Mr. NESBITT: Then, they would begin to -- what was called "painting the tape" and they would make the stock look exciting. They would trade among themselves and you'd see these big prints on RCA and people will say, "Oh, it looks as though that stock is being accumulated."

Mr. SOBEL: Now, if they are behind it, you want to join them, so you go out and you buy stock also. Now, what's happening is the stock goes from 10 to 15 to 20 and now, it's at 20 and you start buying, other people start buying at 30, 40. The original group, the pool, they've stopped buying. They're selling you the stock. It's now 50 and they're out of it. And what happens, of course, is the stock collapses." [and on a large enough scale, the stock market, and the regional or national economy].

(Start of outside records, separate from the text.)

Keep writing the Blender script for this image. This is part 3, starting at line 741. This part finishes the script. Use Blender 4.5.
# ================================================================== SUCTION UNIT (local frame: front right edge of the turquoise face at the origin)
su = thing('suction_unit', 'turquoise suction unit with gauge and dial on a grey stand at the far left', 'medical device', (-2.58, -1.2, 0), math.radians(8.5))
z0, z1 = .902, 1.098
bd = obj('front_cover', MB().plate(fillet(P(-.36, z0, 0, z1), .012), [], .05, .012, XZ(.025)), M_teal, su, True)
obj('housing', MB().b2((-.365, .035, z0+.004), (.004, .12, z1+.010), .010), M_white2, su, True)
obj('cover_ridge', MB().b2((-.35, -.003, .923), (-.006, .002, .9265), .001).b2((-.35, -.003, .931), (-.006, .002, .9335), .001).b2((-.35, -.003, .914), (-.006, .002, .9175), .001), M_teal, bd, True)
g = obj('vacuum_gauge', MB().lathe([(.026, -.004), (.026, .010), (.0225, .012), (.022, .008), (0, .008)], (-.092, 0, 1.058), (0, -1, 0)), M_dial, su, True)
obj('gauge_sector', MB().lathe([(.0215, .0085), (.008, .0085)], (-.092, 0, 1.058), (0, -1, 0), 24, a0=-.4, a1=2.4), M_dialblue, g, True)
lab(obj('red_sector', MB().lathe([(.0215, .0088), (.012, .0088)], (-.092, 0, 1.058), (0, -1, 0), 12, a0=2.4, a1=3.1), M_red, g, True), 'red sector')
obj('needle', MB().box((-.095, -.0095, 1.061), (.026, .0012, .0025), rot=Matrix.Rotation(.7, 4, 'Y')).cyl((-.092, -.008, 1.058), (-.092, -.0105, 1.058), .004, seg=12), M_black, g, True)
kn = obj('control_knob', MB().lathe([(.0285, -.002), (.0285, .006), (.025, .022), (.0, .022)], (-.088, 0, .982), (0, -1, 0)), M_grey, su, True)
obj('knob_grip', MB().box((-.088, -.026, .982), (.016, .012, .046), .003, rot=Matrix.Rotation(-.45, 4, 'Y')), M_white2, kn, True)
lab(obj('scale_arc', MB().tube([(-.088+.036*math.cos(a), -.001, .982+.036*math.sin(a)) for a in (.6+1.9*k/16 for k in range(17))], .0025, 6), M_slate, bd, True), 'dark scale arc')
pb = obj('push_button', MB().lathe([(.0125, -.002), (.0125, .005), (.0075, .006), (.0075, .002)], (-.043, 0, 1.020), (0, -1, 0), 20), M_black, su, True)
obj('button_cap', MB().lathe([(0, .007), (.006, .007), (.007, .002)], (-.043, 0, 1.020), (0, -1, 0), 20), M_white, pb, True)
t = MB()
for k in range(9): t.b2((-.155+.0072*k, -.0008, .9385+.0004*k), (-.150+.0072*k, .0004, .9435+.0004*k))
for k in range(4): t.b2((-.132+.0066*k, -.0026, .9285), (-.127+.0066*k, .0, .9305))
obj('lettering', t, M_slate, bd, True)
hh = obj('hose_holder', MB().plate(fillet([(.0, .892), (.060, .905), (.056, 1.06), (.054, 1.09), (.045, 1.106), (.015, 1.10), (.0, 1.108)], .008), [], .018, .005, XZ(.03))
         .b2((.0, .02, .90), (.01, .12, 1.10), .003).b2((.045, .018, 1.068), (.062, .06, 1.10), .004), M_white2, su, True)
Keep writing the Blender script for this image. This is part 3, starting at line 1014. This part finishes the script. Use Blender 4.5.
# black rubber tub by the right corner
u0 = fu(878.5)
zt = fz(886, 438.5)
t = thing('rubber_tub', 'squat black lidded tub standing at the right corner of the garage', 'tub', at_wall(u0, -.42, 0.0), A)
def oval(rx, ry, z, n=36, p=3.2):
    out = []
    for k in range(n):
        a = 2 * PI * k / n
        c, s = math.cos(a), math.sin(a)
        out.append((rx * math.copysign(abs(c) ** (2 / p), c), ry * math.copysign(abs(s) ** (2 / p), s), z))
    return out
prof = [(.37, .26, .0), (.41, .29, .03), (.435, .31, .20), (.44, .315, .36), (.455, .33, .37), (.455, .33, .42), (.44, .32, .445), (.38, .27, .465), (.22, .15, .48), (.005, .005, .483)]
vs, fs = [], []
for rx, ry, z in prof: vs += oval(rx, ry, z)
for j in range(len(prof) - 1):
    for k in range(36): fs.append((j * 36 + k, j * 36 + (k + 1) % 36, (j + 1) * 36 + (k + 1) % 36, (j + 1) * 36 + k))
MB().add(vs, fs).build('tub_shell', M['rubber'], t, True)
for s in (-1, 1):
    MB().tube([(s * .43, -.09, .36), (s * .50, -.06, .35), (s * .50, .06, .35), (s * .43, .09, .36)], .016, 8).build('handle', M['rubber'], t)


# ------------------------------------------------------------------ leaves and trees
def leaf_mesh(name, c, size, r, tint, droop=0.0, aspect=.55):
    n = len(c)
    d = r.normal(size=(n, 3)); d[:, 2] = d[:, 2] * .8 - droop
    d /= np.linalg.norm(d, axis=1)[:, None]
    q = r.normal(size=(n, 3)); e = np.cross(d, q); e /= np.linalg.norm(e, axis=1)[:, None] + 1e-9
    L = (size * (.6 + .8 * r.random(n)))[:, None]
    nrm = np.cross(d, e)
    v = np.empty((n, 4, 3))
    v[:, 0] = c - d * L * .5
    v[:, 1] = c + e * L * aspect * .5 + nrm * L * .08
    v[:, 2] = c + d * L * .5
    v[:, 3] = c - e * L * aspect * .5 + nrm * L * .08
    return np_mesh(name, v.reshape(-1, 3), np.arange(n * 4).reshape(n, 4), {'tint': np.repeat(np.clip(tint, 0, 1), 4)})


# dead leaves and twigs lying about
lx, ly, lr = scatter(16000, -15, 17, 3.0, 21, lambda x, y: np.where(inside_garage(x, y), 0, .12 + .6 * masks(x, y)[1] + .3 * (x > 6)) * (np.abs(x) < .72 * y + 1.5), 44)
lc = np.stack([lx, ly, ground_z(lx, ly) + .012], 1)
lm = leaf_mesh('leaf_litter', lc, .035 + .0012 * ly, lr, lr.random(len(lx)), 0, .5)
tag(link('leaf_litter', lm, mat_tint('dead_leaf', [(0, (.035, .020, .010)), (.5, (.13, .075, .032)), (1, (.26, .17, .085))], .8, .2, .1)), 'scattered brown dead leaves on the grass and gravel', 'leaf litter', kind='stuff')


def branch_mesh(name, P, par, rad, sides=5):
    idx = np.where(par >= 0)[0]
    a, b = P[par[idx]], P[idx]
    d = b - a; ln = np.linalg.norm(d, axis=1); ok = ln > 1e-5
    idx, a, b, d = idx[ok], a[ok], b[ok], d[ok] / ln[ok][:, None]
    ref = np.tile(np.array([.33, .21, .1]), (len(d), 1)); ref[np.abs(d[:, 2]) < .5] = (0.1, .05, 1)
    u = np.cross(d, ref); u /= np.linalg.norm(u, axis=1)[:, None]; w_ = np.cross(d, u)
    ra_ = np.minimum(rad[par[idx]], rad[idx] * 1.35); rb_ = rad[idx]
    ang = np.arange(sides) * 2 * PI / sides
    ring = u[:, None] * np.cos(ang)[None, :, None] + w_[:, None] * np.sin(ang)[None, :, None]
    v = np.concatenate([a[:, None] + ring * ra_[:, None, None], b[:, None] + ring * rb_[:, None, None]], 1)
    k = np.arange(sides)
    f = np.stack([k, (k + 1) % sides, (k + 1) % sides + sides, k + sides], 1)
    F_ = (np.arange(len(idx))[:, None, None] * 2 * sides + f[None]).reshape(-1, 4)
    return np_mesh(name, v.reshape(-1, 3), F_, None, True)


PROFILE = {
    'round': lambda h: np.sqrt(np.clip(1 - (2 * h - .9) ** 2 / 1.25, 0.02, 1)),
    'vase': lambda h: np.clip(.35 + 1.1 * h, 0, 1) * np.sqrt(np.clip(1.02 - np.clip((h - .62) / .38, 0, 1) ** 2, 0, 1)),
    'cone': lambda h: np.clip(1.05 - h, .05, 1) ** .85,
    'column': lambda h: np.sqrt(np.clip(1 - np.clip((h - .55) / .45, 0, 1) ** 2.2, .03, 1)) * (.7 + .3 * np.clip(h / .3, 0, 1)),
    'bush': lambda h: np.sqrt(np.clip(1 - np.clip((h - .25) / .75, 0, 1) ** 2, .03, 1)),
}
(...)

We came to the conclusion back in 1999 that stock market crashes are by and large the end result of reckless credit expansion, lax regulation, and widespread corruption of the society by a like-minded group of individuals who turn society on its head for their own selfish and personal benefit. They don't need to have a plan, they don't even need to communicate. Its simply what they do, like musicians play music, and bakers bake, and painters paint. They are financial predators.

Of course there are willing fools and greedy individuals up and down the food chain. One only has to look at the current mortgage crisis to see how that happens. They do not intend it to end in ruin, but it seems that the leaders, the primary movers, always take it just one step too far, and lose control, and then step aside.

Its not because they need the money. Its a pathology, a will to power, a need to be in control. They have great holes in their being, and they try to fill them with the most money, the most power, the most of everything. They feel the overwhelming need to be .... different, better, than everyone else. They join exclusive clubs, send their children to exclusive schools, drive exclusive cars, and do exclusive things to... exclude "the lesser men" whom they might view as potential servants, or useless eaters. And if they cannot excel by writing a great book, or performing great music, well, they can try to stand out by destroying and humbling everyone else by subverting the public good and the law.

We don't know why it is, but they always seem to cheat: in school, in business, in marriage. They think the laws are not for them, and relish breaking them, while using them to subvert the little people. And they always seem to have a father or mother they despise because they made them feel unworthy. In a way, for them its all just game, because being sociopaths they cannot feel the misery that they cause. They can feel very little actually, and are generally incapable of normal human love and friendship. So they try to feel something through excess and indulgence in drugs, dress, drink, cars, fads, marriages, houses. Incapable of a mature loving relationship, they oscillate between immature romance and impersonal sex. They are driven, and once you get past the public face, they are pathetic, rarely at peace, and often downright scary.

In 2005 we forecast that 2000-2 was a preview, and that they would do it all over again, and this time the country would not be getting up from it intact for many, many years. We think we're well on our way. May God have mercy on us.